Bohemia Lagoon / Yoani Sánchez

I started reading from the last page, where the graphic humor and the occasional caricature of a famous person appeared. I then turned to the crossword puzzle and when I reached the articles, I started to fear that my reading would soon end. I would have to wait another seven days for the seller to shout its name under our windows, a name with distant connotations in pages smelling of ink. My grandparents sought to curb my enthusiasm, saying that the weekly magazine, which they used to buy at the kiosks, was a shadow of its former self.

Bohemia, the oldest magazine in Cuba and in Latin America, was born in 1908 and now it’s the living dead. Though it continues to pile on the years, the fact is that for more than a decade it has ceased to be a reference point.
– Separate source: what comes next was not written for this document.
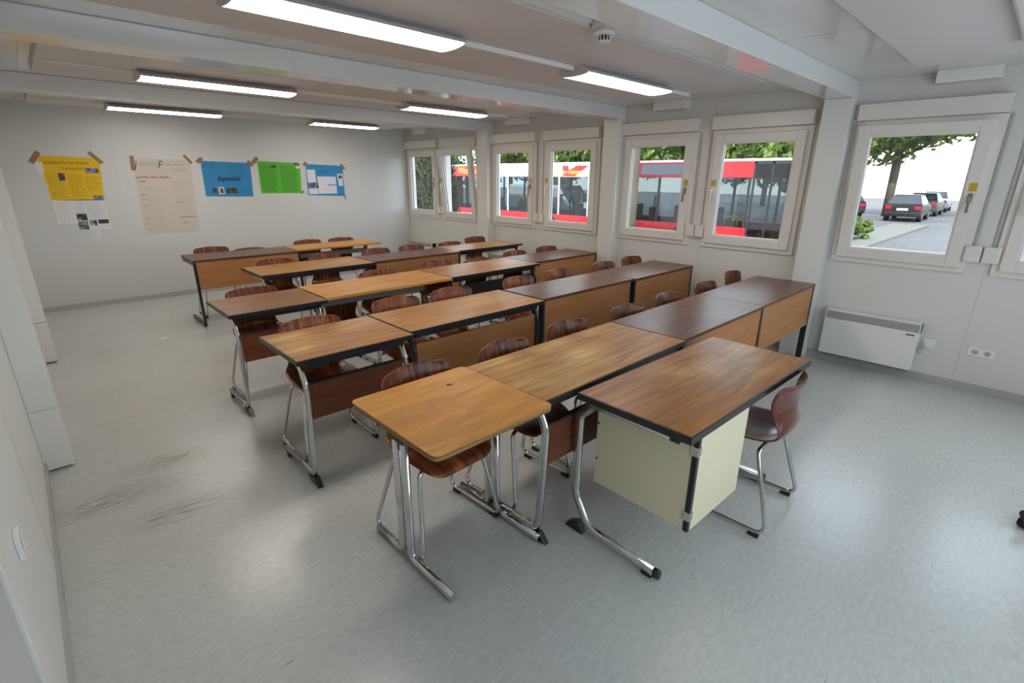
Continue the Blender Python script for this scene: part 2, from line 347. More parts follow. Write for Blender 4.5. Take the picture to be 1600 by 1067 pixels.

The 1959 Bohemia of Freedom issue, where they showed the bodies massacred by the previous dictator, has been replaced by a boring, triumphalist, insignificant publication. It shrank and lost pages. Its articles repeated the same old sugary stories as the rest of the official press. Even its cover could be confused with those of other magazines, like Sea and Fisheries or the prudish, We’re Young. Its whole personality slipped down the drain of censorship as it was re-educated by a system that doesn’t like uncomfortable magazines nor incisive journalists.

Every day I walk near the building that houses Bohemia, home to the most beautiful of all the busts of José Martí I’ve seen in Havana. I try to explain to my son that dozing there is one of the most important journals once enjoyed in this country and the entire region. For those of his age, that area near the Council of State is simply a place where water collects when it rains, a natural pond that blocks the passage of cars after a shower. “Bohemia Lagoon,” they call it, but I explain that before being known for its floods, in that site beat the heart of the press; there they prepared the pages for eyes like mine to enjoy.